### [Requirements]
Copy out each line that includes the word "this".

### [Raw records]
● ● ● ● ●

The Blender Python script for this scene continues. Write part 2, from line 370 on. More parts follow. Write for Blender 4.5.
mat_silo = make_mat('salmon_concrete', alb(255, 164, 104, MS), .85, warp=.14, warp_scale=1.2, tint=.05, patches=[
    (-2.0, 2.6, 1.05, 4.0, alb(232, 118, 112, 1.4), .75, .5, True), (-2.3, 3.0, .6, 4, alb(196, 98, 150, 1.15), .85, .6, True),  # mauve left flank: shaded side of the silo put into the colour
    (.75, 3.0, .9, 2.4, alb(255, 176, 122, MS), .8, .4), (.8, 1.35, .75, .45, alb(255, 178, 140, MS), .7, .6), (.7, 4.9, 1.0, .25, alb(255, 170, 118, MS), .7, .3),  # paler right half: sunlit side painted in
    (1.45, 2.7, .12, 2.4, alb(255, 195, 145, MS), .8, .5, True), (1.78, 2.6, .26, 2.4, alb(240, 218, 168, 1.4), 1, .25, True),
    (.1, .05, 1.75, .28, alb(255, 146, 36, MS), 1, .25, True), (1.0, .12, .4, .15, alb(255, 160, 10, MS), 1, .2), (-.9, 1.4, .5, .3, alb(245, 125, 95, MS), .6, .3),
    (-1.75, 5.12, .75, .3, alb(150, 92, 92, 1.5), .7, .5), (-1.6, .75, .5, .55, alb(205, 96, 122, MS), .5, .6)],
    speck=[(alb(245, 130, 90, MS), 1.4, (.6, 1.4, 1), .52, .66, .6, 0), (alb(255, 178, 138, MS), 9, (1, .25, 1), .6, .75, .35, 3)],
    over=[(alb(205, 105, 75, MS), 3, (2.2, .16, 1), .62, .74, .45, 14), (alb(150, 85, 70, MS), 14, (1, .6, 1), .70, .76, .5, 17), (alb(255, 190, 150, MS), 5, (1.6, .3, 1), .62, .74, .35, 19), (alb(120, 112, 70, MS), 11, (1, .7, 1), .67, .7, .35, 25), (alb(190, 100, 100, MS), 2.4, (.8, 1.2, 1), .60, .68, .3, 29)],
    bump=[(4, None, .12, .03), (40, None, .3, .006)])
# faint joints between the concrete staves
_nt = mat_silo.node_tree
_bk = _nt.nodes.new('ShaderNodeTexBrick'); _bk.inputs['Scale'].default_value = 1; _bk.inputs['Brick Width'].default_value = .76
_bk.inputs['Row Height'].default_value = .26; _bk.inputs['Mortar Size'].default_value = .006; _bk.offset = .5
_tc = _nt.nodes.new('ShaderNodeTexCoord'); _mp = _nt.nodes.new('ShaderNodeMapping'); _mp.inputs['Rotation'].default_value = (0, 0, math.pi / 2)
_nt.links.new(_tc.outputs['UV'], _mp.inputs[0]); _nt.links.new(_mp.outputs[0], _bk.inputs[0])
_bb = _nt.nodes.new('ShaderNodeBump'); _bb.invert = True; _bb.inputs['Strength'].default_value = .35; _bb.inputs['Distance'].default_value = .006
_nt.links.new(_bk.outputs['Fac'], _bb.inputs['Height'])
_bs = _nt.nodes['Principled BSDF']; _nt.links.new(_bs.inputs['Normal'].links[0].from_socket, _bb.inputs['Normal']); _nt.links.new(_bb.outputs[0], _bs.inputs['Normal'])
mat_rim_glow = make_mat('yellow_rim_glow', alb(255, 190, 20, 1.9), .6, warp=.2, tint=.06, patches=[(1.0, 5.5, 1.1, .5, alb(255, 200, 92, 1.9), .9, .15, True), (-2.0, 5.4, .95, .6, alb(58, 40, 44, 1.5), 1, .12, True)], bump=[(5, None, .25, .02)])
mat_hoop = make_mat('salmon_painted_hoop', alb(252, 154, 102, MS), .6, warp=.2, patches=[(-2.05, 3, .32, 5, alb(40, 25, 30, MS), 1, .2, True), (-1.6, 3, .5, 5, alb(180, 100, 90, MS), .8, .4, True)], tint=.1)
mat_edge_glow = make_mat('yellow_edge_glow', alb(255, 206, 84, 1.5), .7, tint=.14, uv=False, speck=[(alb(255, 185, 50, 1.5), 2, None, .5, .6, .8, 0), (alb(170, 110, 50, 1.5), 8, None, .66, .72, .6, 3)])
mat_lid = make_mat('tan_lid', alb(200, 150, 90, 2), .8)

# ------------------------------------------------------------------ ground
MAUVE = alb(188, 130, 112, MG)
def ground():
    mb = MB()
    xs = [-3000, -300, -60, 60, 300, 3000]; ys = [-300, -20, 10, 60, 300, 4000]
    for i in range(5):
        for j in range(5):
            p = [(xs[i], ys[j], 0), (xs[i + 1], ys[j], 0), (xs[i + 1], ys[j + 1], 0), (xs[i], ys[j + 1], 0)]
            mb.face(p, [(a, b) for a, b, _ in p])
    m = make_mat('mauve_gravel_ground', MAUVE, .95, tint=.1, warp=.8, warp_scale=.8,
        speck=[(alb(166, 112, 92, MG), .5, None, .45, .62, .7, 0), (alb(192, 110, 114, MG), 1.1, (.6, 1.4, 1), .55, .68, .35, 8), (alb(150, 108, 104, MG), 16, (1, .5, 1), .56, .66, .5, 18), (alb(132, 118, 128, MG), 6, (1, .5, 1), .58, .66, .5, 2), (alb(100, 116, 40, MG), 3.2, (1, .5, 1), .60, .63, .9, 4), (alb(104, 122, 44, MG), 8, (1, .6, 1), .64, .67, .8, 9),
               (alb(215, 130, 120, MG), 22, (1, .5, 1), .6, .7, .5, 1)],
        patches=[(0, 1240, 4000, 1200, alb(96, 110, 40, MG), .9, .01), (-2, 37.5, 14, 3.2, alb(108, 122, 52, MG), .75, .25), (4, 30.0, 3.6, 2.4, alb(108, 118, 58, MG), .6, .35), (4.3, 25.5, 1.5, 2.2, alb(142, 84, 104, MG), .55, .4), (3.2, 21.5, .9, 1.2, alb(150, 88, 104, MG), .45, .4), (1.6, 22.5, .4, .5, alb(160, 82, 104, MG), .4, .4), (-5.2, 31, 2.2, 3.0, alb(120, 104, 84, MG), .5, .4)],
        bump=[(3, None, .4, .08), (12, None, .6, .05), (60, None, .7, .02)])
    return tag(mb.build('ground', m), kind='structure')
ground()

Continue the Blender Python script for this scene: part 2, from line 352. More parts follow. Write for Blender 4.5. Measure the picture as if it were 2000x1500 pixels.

● ● ● ● ●

### [Solution to the exercise]
The Blender Python script for this scene continues. Write part 2, from line 370 on. More parts follow. Write for Blender 4.5.
Continue the Blender Python script for this scene: part 2, from line 352. More parts follow. Write for Blender 4.5. Measure the picture as if it were 2000x1500 pixels.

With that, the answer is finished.